Seeing life as beautiful, the ordinary of things as things of beauty, is a wonderful fruit of the spiritual life. To live a human life something like this is to be living from the spiritual core of a human life. To be human is to be spiritual. We cannot help this, even if we don’t give the world ‘spiritual’ to these experiences as many do.
Seeing life as a thing of beauty is the result of a shift of consciousness. We come into a space of being where self-consciousness is forgotten – if even for a moment – and we become centred on someone or something outside of ourselves. We discover, through experience, the way in which God sees all the time. Divinity has ‘self-emptied’, or forgotten its own life in the ongoing act of loving that is Creation. That’s what love does. Christianity says God is love, so God is like this all the time – simply seeing the beauty of all.
Thomas Merton, 20th century spiritual writer and mystic, tells us the story of an experience like this:
In Louisville, at the corner of Fourth and Walnut, in the center of the shopping district, I was suddenly overwhelmed with the realization that I loved all those people, that they were mine and I theirs, that we could not be alien to one another even though we were total strangers.
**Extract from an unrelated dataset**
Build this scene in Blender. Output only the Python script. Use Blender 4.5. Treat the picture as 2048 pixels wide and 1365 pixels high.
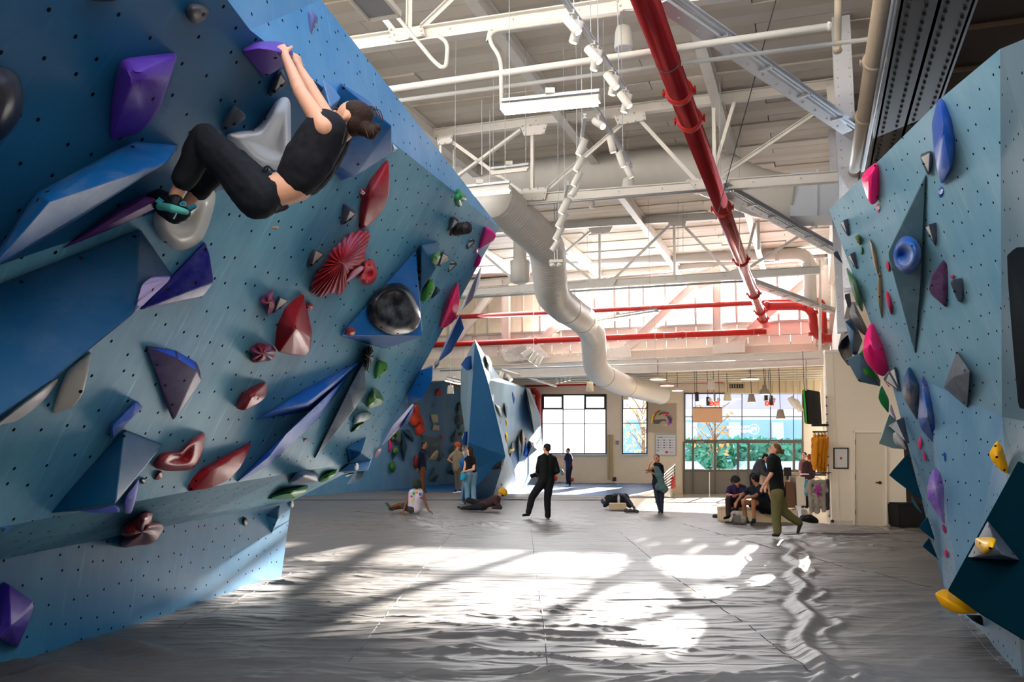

It was like waking from a dream of separateness, of spurious self-isolation in a special world, the world of renunciation and supposed holiness. The whole illusion of a separate holy existence is a dream….
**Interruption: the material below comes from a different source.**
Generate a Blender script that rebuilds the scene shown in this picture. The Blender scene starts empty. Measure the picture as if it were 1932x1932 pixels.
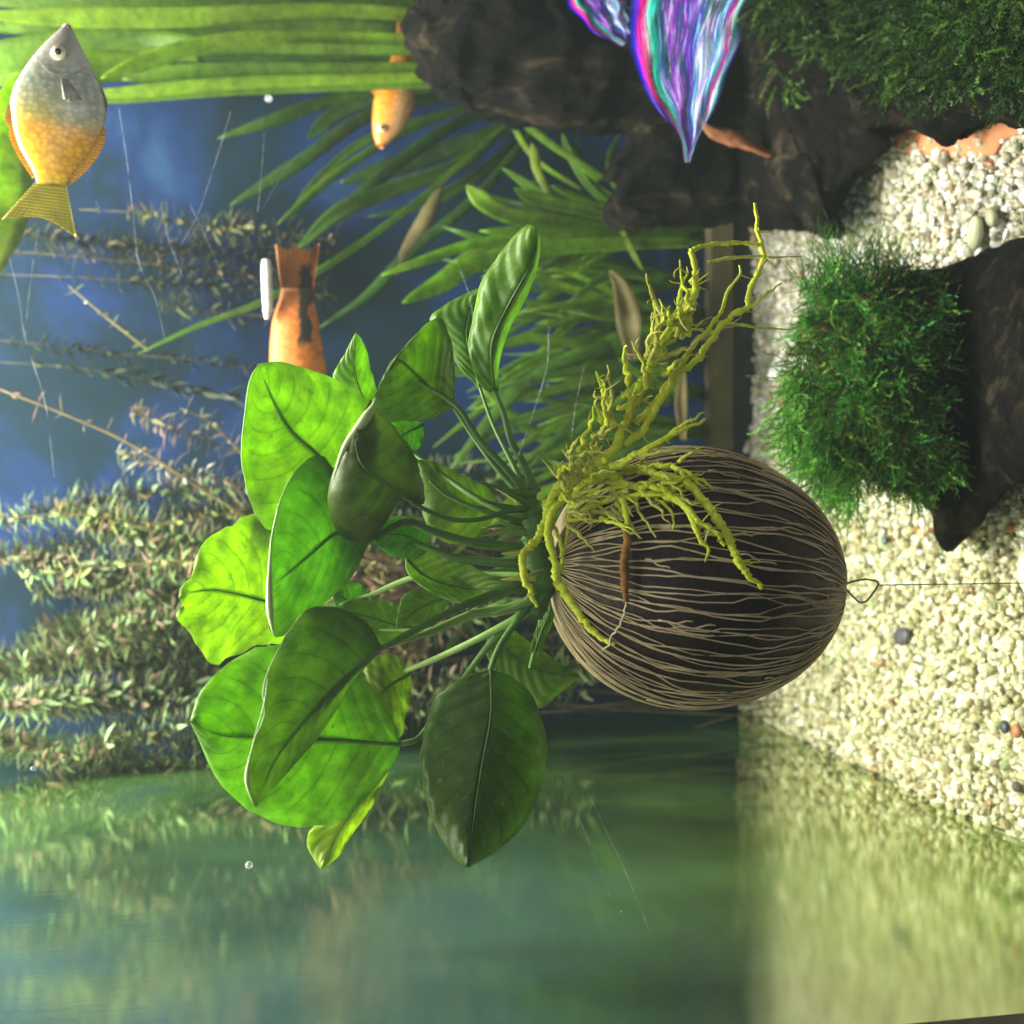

Then it was as if I suddenly saw the secret beauty of their hearts, the depths of their hearts where neither sin nor desire nor self-knowledge can reach, the core of their reality, the person that each one is in God’s eyes. If only they could all see themselves as they really are. If only we could see each other that way all the time. There would be no more war, no more hatred, no more cruelty, no more greed…I suppose the big problem would be that we would fall down and worship each other. But this cannot be seen, only believed and “understood” by a peculiar gift. (Conjectures of a Guilty Bystander)
This song is coming from the same place as Merton’s experience, that place of the gift of divine sight – a ‘super-ordinary’ way of seeing that is open to all.
It is ‘truth sight’, seeing things as they are in all their imperfect splendour, their ‘broken holiness’ and knowing deeply, intuitively, that all is beautiful, glorious.
It is living life with love-sight, far enough away (in that moment) from the noise of our inner lives and seeing life with the eyes of the heart.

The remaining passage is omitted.